- _What you will do_
Check every line for the word "from" and state how many lines have it. Reply with the number alone.

- _Collected data_
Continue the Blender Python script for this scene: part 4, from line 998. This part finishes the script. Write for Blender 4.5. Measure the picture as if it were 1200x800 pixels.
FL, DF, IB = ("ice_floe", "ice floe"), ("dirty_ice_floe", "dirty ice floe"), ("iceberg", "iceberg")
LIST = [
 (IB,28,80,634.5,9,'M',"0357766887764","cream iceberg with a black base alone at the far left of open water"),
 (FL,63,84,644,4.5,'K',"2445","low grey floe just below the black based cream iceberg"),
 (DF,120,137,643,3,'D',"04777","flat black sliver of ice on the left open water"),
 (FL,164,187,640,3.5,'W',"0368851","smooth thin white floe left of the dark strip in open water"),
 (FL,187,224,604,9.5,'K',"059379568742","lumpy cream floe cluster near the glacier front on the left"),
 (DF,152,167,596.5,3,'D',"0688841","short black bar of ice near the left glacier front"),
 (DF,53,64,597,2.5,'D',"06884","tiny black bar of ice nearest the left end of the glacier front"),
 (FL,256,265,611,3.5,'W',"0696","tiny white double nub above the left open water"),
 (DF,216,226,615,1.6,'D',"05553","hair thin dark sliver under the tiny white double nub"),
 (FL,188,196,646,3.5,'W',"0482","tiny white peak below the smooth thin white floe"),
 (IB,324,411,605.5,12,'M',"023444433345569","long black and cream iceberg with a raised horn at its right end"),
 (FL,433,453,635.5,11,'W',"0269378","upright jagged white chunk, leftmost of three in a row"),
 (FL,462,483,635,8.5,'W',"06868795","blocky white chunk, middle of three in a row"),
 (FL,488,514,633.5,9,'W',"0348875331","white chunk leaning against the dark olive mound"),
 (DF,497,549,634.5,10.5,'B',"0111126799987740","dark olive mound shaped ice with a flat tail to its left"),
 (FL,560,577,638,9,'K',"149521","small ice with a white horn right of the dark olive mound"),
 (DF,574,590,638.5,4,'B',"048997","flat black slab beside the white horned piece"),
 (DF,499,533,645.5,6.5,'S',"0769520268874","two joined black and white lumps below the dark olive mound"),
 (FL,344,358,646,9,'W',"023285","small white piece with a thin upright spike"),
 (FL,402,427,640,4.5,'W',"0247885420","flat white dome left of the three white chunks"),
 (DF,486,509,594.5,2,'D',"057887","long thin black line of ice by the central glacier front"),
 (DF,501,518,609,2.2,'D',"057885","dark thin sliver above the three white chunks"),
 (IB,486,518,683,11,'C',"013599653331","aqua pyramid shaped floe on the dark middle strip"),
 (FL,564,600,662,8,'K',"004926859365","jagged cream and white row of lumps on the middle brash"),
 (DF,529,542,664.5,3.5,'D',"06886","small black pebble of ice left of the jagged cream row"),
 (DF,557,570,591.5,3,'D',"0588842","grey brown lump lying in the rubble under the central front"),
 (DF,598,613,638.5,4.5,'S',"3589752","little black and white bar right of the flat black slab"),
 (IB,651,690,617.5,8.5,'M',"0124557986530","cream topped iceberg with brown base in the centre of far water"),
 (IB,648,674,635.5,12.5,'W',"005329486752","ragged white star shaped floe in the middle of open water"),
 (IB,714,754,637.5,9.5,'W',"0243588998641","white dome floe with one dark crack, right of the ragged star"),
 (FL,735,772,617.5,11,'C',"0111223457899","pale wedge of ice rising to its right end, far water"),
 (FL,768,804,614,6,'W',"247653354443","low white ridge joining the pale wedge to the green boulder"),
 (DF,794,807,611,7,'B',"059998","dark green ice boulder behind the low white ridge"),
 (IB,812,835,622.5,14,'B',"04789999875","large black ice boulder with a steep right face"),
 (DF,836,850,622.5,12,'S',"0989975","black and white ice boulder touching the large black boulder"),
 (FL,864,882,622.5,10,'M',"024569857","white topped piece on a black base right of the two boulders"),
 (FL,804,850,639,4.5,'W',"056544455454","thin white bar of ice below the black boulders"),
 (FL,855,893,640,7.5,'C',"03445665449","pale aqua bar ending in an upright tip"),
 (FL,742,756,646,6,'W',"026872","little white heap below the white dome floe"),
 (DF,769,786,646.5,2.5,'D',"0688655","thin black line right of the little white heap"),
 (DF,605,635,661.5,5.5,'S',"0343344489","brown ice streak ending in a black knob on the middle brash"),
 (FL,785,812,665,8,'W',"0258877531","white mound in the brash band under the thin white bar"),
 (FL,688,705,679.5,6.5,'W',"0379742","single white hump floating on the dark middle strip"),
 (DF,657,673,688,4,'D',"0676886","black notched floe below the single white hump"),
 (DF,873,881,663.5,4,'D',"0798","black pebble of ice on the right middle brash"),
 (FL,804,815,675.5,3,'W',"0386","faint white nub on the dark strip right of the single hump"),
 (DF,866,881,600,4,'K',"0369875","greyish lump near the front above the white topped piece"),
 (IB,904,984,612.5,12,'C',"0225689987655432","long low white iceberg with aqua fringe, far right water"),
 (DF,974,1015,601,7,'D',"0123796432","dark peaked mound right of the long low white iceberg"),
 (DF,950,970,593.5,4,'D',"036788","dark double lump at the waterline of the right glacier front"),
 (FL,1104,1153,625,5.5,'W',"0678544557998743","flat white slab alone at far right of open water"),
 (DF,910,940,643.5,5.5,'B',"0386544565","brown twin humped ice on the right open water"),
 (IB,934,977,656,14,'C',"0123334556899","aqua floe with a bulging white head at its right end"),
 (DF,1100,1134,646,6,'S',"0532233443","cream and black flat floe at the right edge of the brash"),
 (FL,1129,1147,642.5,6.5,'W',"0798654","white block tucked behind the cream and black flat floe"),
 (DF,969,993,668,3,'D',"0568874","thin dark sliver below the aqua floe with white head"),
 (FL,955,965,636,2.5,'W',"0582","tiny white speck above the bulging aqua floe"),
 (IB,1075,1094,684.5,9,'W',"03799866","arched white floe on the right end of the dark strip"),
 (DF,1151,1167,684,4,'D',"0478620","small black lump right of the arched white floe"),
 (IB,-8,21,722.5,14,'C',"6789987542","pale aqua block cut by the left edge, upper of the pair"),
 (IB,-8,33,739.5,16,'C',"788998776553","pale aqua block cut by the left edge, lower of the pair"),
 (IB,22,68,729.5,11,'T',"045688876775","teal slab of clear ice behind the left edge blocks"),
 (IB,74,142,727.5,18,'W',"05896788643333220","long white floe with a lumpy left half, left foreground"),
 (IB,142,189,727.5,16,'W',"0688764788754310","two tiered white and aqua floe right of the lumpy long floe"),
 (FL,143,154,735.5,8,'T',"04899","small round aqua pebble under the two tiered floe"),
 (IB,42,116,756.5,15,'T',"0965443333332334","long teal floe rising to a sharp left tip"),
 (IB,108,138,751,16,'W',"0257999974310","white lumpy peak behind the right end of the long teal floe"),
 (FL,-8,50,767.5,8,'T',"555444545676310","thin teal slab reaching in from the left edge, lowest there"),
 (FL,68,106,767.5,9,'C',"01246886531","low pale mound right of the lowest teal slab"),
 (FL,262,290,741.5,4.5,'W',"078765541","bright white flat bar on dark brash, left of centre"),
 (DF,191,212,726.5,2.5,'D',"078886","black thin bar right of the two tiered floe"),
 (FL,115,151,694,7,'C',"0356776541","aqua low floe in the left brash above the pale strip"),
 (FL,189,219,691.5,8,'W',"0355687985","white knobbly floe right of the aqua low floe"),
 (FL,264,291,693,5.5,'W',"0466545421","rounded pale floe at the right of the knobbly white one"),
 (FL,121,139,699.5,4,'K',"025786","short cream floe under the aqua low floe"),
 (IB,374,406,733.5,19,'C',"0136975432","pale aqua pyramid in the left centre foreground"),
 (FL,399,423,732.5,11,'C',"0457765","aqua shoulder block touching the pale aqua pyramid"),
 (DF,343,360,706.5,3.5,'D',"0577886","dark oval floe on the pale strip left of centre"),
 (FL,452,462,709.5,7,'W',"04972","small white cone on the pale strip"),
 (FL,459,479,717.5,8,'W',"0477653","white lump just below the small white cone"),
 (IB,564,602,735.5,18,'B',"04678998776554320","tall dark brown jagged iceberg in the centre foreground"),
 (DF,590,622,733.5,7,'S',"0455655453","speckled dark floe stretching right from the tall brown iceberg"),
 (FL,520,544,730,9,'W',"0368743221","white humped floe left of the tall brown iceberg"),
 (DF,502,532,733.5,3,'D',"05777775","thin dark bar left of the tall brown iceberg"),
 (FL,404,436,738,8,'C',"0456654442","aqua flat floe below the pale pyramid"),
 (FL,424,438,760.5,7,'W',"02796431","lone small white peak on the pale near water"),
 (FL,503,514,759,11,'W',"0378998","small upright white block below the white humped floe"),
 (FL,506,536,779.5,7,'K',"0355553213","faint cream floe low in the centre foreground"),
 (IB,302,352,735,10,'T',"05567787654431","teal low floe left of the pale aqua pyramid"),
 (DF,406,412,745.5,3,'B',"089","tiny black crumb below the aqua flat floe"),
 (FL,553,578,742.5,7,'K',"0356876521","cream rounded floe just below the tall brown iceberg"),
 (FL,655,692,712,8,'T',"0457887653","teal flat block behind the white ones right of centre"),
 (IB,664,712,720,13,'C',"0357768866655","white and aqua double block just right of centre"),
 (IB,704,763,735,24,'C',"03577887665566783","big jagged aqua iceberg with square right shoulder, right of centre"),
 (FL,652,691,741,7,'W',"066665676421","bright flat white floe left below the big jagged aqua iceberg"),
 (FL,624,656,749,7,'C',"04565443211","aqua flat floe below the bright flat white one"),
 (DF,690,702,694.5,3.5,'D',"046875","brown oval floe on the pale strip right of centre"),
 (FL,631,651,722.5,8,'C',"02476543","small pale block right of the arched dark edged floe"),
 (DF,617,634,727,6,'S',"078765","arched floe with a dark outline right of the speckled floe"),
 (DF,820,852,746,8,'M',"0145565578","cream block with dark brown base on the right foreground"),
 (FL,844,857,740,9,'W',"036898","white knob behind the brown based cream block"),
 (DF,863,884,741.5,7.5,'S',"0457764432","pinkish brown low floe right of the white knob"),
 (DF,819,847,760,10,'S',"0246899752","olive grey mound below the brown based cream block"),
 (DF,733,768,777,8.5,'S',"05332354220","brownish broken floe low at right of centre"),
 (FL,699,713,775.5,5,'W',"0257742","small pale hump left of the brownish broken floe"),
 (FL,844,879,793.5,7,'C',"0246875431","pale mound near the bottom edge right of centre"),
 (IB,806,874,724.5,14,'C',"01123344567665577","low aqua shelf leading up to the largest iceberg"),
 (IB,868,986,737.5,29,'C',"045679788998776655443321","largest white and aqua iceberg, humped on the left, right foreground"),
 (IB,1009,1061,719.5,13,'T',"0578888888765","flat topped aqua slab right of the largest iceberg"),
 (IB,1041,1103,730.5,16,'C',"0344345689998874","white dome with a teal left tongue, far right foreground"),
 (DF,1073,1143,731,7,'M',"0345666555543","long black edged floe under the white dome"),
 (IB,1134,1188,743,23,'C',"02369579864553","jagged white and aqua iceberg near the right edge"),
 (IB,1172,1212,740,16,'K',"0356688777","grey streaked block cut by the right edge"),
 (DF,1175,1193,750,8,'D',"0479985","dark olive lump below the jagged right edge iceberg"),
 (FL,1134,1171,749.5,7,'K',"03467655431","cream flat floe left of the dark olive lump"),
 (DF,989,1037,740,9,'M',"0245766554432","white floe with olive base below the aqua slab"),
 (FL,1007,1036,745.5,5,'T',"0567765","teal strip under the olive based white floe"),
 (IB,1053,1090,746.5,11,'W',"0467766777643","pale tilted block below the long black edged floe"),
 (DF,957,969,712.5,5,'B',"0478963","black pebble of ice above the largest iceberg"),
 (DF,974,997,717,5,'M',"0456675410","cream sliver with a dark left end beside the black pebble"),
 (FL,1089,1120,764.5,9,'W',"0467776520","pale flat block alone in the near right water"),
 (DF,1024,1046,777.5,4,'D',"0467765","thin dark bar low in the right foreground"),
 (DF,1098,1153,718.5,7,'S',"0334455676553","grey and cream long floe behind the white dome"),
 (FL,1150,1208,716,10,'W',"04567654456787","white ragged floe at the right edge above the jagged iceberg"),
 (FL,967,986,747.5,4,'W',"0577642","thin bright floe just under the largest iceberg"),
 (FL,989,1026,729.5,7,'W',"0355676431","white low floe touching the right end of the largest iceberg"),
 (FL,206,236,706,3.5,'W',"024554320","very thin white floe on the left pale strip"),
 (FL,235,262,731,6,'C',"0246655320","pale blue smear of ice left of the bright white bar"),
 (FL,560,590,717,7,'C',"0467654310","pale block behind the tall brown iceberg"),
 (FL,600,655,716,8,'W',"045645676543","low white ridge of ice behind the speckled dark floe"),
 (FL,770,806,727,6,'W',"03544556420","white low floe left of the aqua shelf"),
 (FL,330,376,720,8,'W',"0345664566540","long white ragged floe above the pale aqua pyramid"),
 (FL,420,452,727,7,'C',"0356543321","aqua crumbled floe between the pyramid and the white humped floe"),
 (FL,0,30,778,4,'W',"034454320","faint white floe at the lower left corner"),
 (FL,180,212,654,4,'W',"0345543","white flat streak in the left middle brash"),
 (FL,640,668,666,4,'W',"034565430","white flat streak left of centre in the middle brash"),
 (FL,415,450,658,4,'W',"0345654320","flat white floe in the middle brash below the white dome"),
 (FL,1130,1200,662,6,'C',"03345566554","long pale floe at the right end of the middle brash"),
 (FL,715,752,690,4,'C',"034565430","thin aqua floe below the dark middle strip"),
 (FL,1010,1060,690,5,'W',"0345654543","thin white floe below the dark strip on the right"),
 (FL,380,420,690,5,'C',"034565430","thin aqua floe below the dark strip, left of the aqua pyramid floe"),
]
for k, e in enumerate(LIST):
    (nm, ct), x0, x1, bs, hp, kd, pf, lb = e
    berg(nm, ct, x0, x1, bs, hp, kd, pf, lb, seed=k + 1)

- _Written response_
3